We probably couldn’t have guessed we could grow everything else to come back to the level that we were at. That’s a really tall task when you’re talking a couple of billion dollars. What we probably underestimated was the importance of the wearables. We were dabbling with it way back when, but nobody could foresee that it would become the category that it is today. 

Was there ever a moment that the company thought this might be the end?

Even when we were on the decline in the [automotive] market, Garmin has always been solidly profitable. It was never a question of, “Gee, we’re getting weak as a company, and we need financing,” or anything like that. Garmin has always been debt-free. We have cash in the bank for rainy days. So there was no sense of panic. 

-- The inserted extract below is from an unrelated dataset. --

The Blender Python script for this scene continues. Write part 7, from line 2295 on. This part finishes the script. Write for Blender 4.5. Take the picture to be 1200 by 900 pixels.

What kept the company from panicking?

I think confidence is one attribute we had. Min [Kao, Garmin’s CEO when decline in automotive revenue began in 2008] is a very quietly confident person, and his sense of confidence in our business was very strong. He’s the kind of person that said: “Let’s not obsess about this. Let’s do what we know works. Let’s invest in ourselves, let’s invest in the markets, let’s create new things, and see where it leads us.” It was confidence and patience.

You mentioned that Garmin has a lot of outdoor and fitness enthusiasts. Are you one of them?

Early in our fitness-watch development I realized, “Wow, this is an interesting category. I’d like to learn why our team is saying we should be doing this versus that.” So I started running with our products. Ever since I was a kid, I was a watch person anyway. One of my favorite gifts that my mom gave me was a wristwatch. One thing led to another, and now I can’t stop [running]. 

Given everything you’ve learned, how do you prepare Garmin for future disruption?

If I’ve learned anything over the course of the years at Garmin, it’s that surprises can happen at any moment. You never know what you’re going to wake up to. I think, though, it’s really about how you react to those things and how prepared you are to think your way through it. If you get distracted by the chaos and activity that goes into crisis situations, then you don’t always do your best thinking. We only focus on the [things] we can control. We structure our business in a way it’s best suited for the next crisis.